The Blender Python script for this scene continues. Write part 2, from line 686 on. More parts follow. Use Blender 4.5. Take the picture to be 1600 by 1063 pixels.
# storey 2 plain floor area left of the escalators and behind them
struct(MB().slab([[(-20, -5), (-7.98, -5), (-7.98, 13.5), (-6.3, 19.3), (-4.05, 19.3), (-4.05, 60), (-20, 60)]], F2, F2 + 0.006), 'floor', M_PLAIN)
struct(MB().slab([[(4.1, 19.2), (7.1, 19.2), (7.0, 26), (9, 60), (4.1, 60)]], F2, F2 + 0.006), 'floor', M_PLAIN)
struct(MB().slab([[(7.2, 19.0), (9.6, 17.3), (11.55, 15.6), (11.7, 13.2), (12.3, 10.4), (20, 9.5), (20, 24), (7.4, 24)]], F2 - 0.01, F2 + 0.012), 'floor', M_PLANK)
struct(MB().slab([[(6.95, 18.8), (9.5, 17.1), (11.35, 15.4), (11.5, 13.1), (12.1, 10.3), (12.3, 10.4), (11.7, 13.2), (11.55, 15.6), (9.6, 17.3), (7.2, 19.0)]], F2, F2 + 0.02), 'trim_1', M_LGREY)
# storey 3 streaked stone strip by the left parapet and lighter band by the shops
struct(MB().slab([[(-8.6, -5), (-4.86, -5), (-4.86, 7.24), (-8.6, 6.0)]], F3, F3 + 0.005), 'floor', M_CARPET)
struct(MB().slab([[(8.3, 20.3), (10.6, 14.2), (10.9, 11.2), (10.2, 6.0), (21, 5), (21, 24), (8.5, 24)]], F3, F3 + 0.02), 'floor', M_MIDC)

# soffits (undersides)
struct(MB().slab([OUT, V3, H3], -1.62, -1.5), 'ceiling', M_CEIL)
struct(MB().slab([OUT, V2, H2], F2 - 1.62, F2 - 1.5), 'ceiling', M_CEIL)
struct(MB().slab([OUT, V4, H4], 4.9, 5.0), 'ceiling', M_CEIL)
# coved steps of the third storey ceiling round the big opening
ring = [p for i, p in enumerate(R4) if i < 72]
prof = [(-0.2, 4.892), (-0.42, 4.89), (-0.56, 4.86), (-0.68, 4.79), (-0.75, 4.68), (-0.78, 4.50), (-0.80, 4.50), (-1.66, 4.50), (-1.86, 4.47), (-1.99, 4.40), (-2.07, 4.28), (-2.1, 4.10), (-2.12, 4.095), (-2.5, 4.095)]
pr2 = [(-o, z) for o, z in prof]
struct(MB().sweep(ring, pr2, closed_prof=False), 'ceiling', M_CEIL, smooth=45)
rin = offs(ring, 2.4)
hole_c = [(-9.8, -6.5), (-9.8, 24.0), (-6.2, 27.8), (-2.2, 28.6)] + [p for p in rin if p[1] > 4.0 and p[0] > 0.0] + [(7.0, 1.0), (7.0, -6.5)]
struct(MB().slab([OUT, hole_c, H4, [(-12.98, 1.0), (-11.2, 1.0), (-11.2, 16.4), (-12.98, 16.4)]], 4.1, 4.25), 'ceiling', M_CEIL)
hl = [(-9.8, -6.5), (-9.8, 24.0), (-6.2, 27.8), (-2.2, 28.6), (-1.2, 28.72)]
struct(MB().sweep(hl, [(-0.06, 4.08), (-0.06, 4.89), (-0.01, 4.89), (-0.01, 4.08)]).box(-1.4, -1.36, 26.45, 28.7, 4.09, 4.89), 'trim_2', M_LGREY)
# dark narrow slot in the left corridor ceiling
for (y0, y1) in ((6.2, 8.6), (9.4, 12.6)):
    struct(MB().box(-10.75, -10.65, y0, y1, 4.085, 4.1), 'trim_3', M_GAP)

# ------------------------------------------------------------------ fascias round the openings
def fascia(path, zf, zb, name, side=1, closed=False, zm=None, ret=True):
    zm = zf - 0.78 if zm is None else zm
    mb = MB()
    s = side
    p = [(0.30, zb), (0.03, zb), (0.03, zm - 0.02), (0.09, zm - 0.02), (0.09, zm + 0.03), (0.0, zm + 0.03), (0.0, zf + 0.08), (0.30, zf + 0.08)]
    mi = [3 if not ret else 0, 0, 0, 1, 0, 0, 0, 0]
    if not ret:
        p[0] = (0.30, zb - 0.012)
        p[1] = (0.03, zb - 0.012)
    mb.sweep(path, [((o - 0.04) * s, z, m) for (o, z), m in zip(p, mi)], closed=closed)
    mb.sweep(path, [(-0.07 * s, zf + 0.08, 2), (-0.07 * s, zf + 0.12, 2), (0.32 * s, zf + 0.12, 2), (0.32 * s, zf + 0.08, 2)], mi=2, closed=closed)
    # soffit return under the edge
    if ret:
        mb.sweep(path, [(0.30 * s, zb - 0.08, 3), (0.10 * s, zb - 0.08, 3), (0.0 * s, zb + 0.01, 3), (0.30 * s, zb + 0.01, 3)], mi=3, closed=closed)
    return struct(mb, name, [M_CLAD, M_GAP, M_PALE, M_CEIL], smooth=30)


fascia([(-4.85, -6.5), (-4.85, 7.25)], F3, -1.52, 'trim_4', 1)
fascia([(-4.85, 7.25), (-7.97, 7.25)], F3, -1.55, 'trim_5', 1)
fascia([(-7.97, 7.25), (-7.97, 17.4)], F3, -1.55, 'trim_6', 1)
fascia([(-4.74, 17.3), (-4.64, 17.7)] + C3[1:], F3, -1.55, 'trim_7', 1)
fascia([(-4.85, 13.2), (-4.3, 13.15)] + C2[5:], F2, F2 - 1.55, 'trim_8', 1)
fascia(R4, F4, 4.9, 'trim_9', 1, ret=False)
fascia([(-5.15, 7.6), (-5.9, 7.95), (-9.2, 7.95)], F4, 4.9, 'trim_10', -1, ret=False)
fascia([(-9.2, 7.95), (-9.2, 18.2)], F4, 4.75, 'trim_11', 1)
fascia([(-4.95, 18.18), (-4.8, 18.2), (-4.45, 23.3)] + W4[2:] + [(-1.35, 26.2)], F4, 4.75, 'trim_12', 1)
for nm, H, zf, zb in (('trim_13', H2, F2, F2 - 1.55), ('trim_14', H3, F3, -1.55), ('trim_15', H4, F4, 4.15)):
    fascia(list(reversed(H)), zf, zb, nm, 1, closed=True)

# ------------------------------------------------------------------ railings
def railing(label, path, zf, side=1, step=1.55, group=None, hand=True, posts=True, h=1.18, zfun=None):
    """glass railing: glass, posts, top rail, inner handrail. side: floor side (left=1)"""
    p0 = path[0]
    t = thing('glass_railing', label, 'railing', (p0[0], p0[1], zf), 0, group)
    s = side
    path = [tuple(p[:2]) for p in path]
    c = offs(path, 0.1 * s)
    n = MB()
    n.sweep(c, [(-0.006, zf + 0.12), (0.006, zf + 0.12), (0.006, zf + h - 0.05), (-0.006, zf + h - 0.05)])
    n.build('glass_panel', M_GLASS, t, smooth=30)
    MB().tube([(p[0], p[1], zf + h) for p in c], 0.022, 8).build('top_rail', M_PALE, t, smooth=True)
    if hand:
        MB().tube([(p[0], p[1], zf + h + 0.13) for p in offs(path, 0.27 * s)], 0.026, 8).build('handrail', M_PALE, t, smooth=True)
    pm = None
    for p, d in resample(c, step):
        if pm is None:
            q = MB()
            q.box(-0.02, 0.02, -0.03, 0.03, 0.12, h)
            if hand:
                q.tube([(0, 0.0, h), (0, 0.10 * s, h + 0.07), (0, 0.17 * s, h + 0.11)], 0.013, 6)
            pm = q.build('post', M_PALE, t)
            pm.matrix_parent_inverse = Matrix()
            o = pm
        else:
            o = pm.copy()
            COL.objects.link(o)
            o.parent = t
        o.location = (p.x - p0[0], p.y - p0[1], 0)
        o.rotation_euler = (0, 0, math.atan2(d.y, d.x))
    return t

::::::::

REQUIREMENT>
Please set down the whole listing above without altering a single line.

RESPONSE TO THIS TASK>
The Blender Python script for this scene continues. Write part 2, from line 686 on. More parts follow. Use Blender 4.5. Take the picture to be 1600 by 1063 pixels.
# storey 2 plain floor area left of the escalators and behind them
struct(MB().slab([[(-20, -5), (-7.98, -5), (-7.98, 13.5), (-6.3, 19.3), (-4.05, 19.3), (-4.05, 60), (-20, 60)]], F2, F2 + 0.006), 'floor', M_PLAIN)
struct(MB().slab([[(4.1, 19.2), (7.1, 19.2), (7.0, 26), (9, 60), (4.1, 60)]], F2, F2 + 0.006), 'floor', M_PLAIN)
struct(MB().slab([[(7.2, 19.0), (9.6, 17.3), (11.55, 15.6), (11.7, 13.2), (12.3, 10.4), (20, 9.5), (20, 24), (7.4, 24)]], F2 - 0.01, F2 + 0.012), 'floor', M_PLANK)
struct(MB().slab([[(6.95, 18.8), (9.5, 17.1), (11.35, 15.4), (11.5, 13.1), (12.1, 10.3), (12.3, 10.4), (11.7, 13.2), (11.55, 15.6), (9.6, 17.3), (7.2, 19.0)]], F2, F2 + 0.02), 'trim_1', M_LGREY)
# storey 3 streaked stone strip by the left parapet and lighter band by the shops
struct(MB().slab([[(-8.6, -5), (-4.86, -5), (-4.86, 7.24), (-8.6, 6.0)]], F3, F3 + 0.005), 'floor', M_CARPET)
struct(MB().slab([[(8.3, 20.3), (10.6, 14.2), (10.9, 11.2), (10.2, 6.0), (21, 5), (21, 24), (8.5, 24)]], F3, F3 + 0.02), 'floor', M_MIDC)

# soffits (undersides)
struct(MB().slab([OUT, V3, H3], -1.62, -1.5), 'ceiling', M_CEIL)
struct(MB().slab([OUT, V2, H2], F2 - 1.62, F2 - 1.5), 'ceiling', M_CEIL)
struct(MB().slab([OUT, V4, H4], 4.9, 5.0), 'ceiling', M_CEIL)
# coved steps of the third storey ceiling round the big opening
ring = [p for i, p in enumerate(R4) if i < 72]
prof = [(-0.2, 4.892), (-0.42, 4.89), (-0.56, 4.86), (-0.68, 4.79), (-0.75, 4.68), (-0.78, 4.50), (-0.80, 4.50), (-1.66, 4.50), (-1.86, 4.47), (-1.99, 4.40), (-2.07, 4.28), (-2.1, 4.10), (-2.12, 4.095), (-2.5, 4.095)]
pr2 = [(-o, z) for o, z in prof]
struct(MB().sweep(ring, pr2, closed_prof=False), 'ceiling', M_CEIL, smooth=45)
rin = offs(ring, 2.4)
hole_c = [(-9.8, -6.5), (-9.8, 24.0), (-6.2, 27.8), (-2.2, 28.6)] + [p for p in rin if p[1] > 4.0 and p[0] > 0.0] + [(7.0, 1.0), (7.0, -6.5)]
struct(MB().slab([OUT, hole_c, H4, [(-12.98, 1.0), (-11.2, 1.0), (-11.2, 16.4), (-12.98, 16.4)]], 4.1, 4.25), 'ceiling', M_CEIL)
hl = [(-9.8, -6.5), (-9.8, 24.0), (-6.2, 27.8), (-2.2, 28.6), (-1.2, 28.72)]
struct(MB().sweep(hl, [(-0.06, 4.08), (-0.06, 4.89), (-0.01, 4.89), (-0.01, 4.08)]).box(-1.4, -1.36, 26.45, 28.7, 4.09, 4.89), 'trim_2', M_LGREY)
# dark narrow slot in the left corridor ceiling
for (y0, y1) in ((6.2, 8.6), (9.4, 12.6)):
    struct(MB().box(-10.75, -10.65, y0, y1, 4.085, 4.1), 'trim_3', M_GAP)

# ------------------------------------------------------------------ fascias round the openings
def fascia(path, zf, zb, name, side=1, closed=False, zm=None, ret=True):
    zm = zf - 0.78 if zm is None else zm
    mb = MB()
    s = side
    p = [(0.30, zb), (0.03, zb), (0.03, zm - 0.02), (0.09, zm - 0.02), (0.09, zm + 0.03), (0.0, zm + 0.03), (0.0, zf + 0.08), (0.30, zf + 0.08)]
    mi = [3 if not ret else 0, 0, 0, 1, 0, 0, 0, 0]
    if not ret:
        p[0] = (0.30, zb - 0.012)
        p[1] = (0.03, zb - 0.012)
    mb.sweep(path, [((o - 0.04) * s, z, m) for (o, z), m in zip(p, mi)], closed=closed)
    mb.sweep(path, [(-0.07 * s, zf + 0.08, 2), (-0.07 * s, zf + 0.12, 2), (0.32 * s, zf + 0.12, 2), (0.32 * s, zf + 0.08, 2)], mi=2, closed=closed)
    # soffit return under the edge
    if ret:
        mb.sweep(path, [(0.30 * s, zb - 0.08, 3), (0.10 * s, zb - 0.08, 3), (0.0 * s, zb + 0.01, 3), (0.30 * s, zb + 0.01, 3)], mi=3, closed=closed)
    return struct(mb, name, [M_CLAD, M_GAP, M_PALE, M_CEIL], smooth=30)


fascia([(-4.85, -6.5), (-4.85, 7.25)], F3, -1.52, 'trim_4', 1)
fascia([(-4.85, 7.25), (-7.97, 7.25)], F3, -1.55, 'trim_5', 1)
fascia([(-7.97, 7.25), (-7.97, 17.4)], F3, -1.55, 'trim_6', 1)
fascia([(-4.74, 17.3), (-4.64, 17.7)] + C3[1:], F3, -1.55, 'trim_7', 1)
fascia([(-4.85, 13.2), (-4.3, 13.15)] + C2[5:], F2, F2 - 1.55, 'trim_8', 1)
fascia(R4, F4, 4.9, 'trim_9', 1, ret=False)
fascia([(-5.15, 7.6), (-5.9, 7.95), (-9.2, 7.95)], F4, 4.9, 'trim_10', -1, ret=False)
fascia([(-9.2, 7.95), (-9.2, 18.2)], F4, 4.75, 'trim_11', 1)
fascia([(-4.95, 18.18), (-4.8, 18.2), (-4.45, 23.3)] + W4[2:] + [(-1.35, 26.2)], F4, 4.75, 'trim_12', 1)
for nm, H, zf, zb in (('trim_13', H2, F2, F2 - 1.55), ('trim_14', H3, F3, -1.55), ('trim_15', H4, F4, 4.15)):
    fascia(list(reversed(H)), zf, zb, nm, 1, closed=True)

# ------------------------------------------------------------------ railings
def railing(label, path, zf, side=1, step=1.55, group=None, hand=True, posts=True, h=1.18, zfun=None):
    """glass railing: glass, posts, top rail, inner handrail. side: floor side (left=1)"""
    p0 = path[0]
    t = thing('glass_railing', label, 'railing', (p0[0], p0[1], zf), 0, group)
    s = side
    path = [tuple(p[:2]) for p in path]
    c = offs(path, 0.1 * s)
    n = MB()
    n.sweep(c, [(-0.006, zf + 0.12), (0.006, zf + 0.12), (0.006, zf + h - 0.05), (-0.006, zf + h - 0.05)])
    n.build('glass_panel', M_GLASS, t, smooth=30)
    MB().tube([(p[0], p[1], zf + h) for p in c], 0.022, 8).build('top_rail', M_PALE, t, smooth=True)
    if hand:
        MB().tube([(p[0], p[1], zf + h + 0.13) for p in offs(path, 0.27 * s)], 0.026, 8).build('handrail', M_PALE, t, smooth=True)
    pm = None
    for p, d in resample(c, step):
        if pm is None:
            q = MB()
            q.box(-0.02, 0.02, -0.03, 0.03, 0.12, h)
            if hand:
                q.tube([(0, 0.0, h), (0, 0.10 * s, h + 0.07), (0, 0.17 * s, h + 0.11)], 0.013, 6)
            pm = q.build('post', M_PALE, t)
            pm.matrix_parent_inverse = Matrix()
            o = pm
        else:
            o = pm.copy()
            COL.objects.link(o)
            o.parent = t
        o.location = (p.x - p0[0], p.y - p0[1], 0)
        o.rotation_euler = (0, 0, math.atan2(d.y, d.x))
    return t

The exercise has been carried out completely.